I dont think any of the awards other than ROY should go to a player on a team that didnt make the playoffs.  So I dont believe Pujols should win the MVP.  I wouldnt be disappointed if he did though.

 

10/05/2010 8:45 am  #13


Re: MVP? Cy Young? Rookie of the Year? Shutout according to Keith Law

tkihshbt wrote:

Not when the win is dependent on 24 other guys. I'm not sure what the BBWA is supposed to say: "sorry, Felix Hernandez, even though you pitched 250 innings and your ERA was 2.20, you're being penalized because your offense was one of the worst of all-time and you didn't pitch enough complete game shutouts"?

No. You say "The Mariners probably could have finished in the same spot in the standings without your historic 13-win season."

 

10/05/2010 8:49 am  #14


Re: MVP? Cy Young? Rookie of the Year? Shutout according to Keith Law

APRTW wrote:

I dont think any of the awards other than ROY should go to a player on a team that didnt make the playoffs.  So I dont believe Pujols should win the MVP.  I wouldnt be disappointed if he did though.
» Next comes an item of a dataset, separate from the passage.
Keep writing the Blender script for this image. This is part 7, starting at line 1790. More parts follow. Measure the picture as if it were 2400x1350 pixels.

The numbers between the top three (It's ridiculous not to have Gonzalez in that discussion) are almost equal, and in that instance the tiebreaker is which team made the playoffs. So I'd vote Votto, Pujols and Gonzalez in that order.

 

10/05/2010 10:27 am  #15


Re: MVP? Cy Young? Rookie of the Year? Shutout according to Keith Law

Setting aside the arguments pro/con for Hernandez, how do you get Cliff Lee #2?  He didn't pitch 250 innings, his ERA wasn't under 3, and he spent half the season playing for a team that finished first in its division while racking up a 4-6 record for said first place team.

     Thread Starter
 

10/05/2010 12:14 pm  #16


Re: MVP? Cy Young? Rookie of the Year? Shutout according to Keith Law

forsberg_us wrote:

Setting aside the arguments pro/con for Hernandez, how do you get Cliff Lee #2?  He didn't pitch 250 innings, his ERA wasn't under 3, and he spent half the season playing for a team that finished first in its division while racking up a 4-6 record for said first place team.
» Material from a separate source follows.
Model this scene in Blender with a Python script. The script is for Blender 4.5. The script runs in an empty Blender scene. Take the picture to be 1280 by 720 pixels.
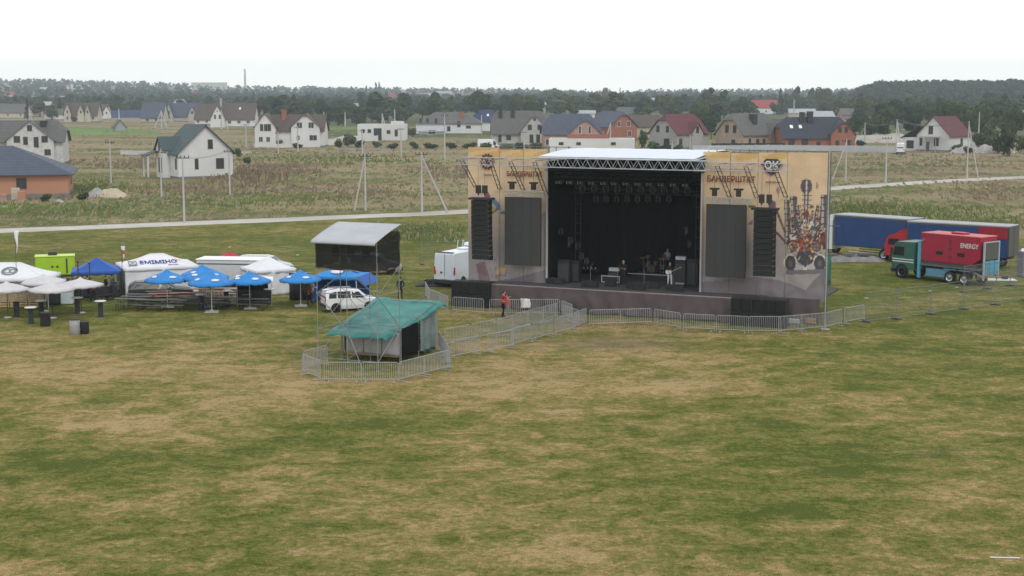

Not to blast my own horn here, but I wrote this last night:
"Cliff Lee? A 12-game winner? Seriously? Cliff Lee?!?"

 

10/06/2010 7:42 am  #17


Re: MVP? Cy Young? Rookie of the Year? Shutout according to Keith Law

I am with Darth here.  Winning games makes you a CY.  What is the lowest win total a pitcher has had and won.

 

10/06/2010 8:13 am  #18


Re: MVP? Cy Young? Rookie of the Year? Shutout according to Keith Law

APRTW wrote:

I am with Darth here.  Winning games makes you a CY.  What is the lowest win total a pitcher has had and won.
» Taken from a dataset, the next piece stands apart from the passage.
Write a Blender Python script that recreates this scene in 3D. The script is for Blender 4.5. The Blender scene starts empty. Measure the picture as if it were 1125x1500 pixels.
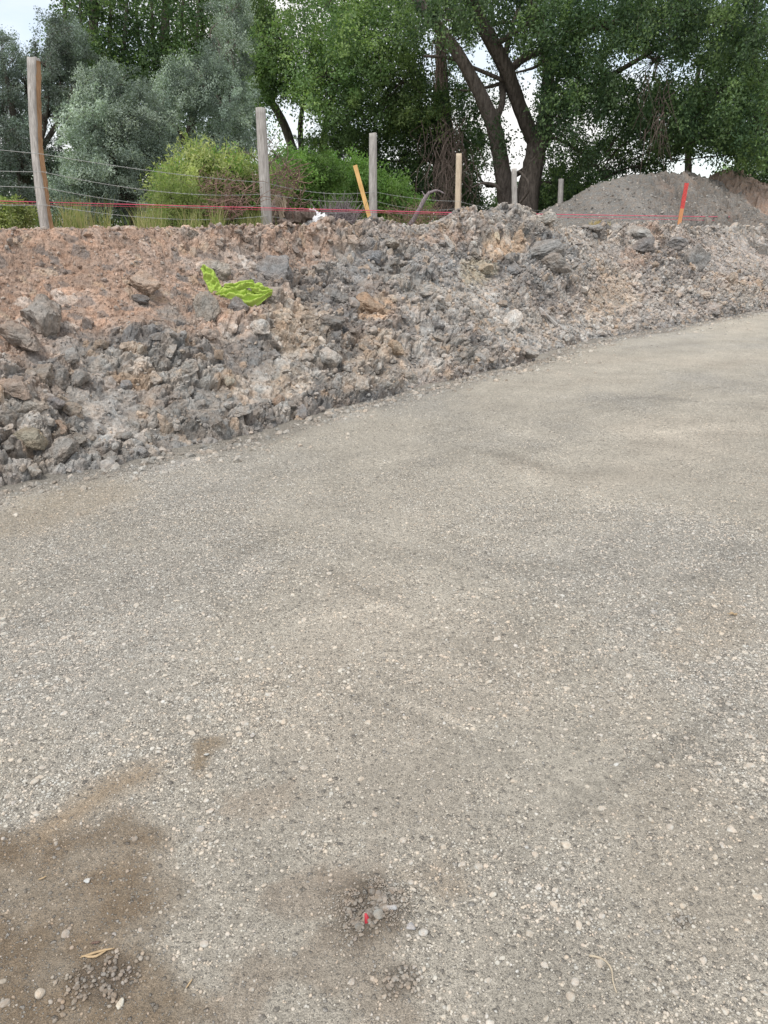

I think it was Lincecum last year. At least among starting pitchers. Hernandez winning this year might end up being a good thing in the long term. The sabregeeks had a hard enough time justifying Greinke and Lincecum last year, and if they pick a 13-game winner this year, the BBWAA might be a little bit more judicious about who gets ballots, so the Keith Laws and Jeff Passans of the world don't keep embarrassing the real reporters who understand the game, and, ultimately, embarrass the sport.